* [The task]: The lines from the top of the material through the line with "COL = SC.collection" are to be set down exactly. Leave the pictures out.

* [Data block]:

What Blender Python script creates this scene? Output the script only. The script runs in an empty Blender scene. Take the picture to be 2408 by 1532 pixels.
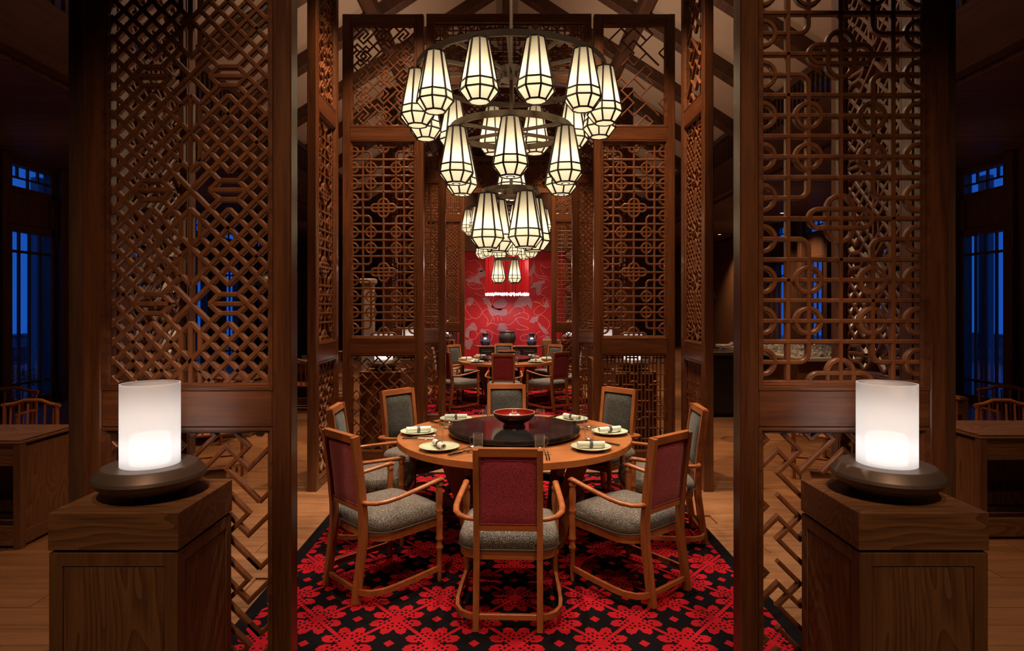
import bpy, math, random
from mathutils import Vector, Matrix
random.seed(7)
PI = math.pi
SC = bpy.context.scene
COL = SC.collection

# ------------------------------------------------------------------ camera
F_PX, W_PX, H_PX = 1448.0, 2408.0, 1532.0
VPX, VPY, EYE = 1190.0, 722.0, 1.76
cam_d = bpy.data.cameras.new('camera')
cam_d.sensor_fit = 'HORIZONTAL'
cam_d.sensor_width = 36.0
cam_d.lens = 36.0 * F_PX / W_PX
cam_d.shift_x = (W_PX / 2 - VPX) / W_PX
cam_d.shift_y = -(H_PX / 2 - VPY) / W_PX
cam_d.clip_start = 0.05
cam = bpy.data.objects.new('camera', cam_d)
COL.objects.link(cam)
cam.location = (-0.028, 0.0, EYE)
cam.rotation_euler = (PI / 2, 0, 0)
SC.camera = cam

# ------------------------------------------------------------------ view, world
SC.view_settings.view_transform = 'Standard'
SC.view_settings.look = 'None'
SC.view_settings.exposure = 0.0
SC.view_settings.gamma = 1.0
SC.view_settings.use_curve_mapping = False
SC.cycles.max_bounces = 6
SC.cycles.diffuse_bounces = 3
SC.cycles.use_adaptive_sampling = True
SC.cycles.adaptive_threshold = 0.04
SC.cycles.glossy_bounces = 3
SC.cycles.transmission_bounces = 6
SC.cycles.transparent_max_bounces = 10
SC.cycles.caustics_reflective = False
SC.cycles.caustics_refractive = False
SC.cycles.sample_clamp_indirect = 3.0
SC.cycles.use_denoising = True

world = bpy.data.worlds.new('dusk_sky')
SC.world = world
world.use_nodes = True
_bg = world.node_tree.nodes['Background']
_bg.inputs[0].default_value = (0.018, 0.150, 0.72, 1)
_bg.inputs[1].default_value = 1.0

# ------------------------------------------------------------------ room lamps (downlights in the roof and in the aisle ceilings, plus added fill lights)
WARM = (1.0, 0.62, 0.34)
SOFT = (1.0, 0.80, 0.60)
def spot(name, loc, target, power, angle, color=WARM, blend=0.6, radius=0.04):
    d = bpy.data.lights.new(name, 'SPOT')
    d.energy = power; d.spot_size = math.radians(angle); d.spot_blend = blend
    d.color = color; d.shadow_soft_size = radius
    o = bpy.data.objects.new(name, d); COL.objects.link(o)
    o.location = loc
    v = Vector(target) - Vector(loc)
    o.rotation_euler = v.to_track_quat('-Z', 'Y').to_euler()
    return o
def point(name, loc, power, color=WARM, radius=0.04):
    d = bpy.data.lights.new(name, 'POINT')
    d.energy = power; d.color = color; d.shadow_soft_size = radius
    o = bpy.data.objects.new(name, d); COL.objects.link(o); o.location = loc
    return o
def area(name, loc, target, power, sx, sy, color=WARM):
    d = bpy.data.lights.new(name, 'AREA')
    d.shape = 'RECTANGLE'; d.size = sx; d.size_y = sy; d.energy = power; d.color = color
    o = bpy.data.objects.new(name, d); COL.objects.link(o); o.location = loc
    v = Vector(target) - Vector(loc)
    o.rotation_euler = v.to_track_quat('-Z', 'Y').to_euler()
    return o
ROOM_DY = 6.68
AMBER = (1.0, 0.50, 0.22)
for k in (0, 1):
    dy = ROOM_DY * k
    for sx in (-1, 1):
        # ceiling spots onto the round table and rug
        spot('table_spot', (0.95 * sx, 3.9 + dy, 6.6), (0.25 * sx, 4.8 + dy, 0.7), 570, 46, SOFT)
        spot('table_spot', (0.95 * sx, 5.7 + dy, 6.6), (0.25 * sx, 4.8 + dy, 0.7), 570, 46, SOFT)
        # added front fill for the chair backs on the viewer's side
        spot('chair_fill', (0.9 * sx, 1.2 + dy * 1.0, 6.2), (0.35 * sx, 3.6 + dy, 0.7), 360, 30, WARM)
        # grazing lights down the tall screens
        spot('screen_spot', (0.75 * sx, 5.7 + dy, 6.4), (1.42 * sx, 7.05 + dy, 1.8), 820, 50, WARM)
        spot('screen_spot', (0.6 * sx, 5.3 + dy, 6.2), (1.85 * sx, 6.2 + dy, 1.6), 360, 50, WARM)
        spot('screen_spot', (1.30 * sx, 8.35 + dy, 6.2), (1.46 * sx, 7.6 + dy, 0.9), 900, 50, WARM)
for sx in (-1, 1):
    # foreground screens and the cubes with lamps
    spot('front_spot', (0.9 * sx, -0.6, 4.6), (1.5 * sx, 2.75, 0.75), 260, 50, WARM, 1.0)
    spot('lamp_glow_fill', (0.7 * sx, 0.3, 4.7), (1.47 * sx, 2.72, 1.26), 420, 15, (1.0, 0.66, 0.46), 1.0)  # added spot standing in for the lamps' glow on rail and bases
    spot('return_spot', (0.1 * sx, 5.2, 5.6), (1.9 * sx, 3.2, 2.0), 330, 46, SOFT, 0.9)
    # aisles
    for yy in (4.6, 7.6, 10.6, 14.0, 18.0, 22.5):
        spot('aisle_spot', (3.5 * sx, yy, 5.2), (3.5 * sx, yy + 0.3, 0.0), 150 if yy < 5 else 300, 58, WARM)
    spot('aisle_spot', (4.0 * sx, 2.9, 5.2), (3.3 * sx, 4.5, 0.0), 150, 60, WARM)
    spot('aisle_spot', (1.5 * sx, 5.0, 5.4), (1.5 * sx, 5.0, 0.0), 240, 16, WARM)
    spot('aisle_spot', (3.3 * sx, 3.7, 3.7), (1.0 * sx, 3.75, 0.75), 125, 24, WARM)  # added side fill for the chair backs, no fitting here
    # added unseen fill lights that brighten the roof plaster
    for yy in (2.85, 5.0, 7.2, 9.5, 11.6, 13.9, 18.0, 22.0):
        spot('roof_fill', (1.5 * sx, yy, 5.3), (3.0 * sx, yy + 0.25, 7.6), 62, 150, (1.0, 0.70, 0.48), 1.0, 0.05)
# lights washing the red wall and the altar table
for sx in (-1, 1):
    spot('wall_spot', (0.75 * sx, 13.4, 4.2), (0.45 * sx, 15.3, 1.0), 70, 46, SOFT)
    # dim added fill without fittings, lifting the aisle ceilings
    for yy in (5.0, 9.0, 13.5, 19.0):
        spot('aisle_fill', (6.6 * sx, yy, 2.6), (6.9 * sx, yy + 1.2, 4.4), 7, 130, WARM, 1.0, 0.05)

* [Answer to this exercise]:
What Blender Python script creates this scene? Output the script only. The script runs in an empty Blender scene. Take the picture to be 2408 by 1532 pixels.
import bpy, math, random
from mathutils import Vector, Matrix
random.seed(7)
PI = math.pi
SC = bpy.context.scene
COL = SC.collection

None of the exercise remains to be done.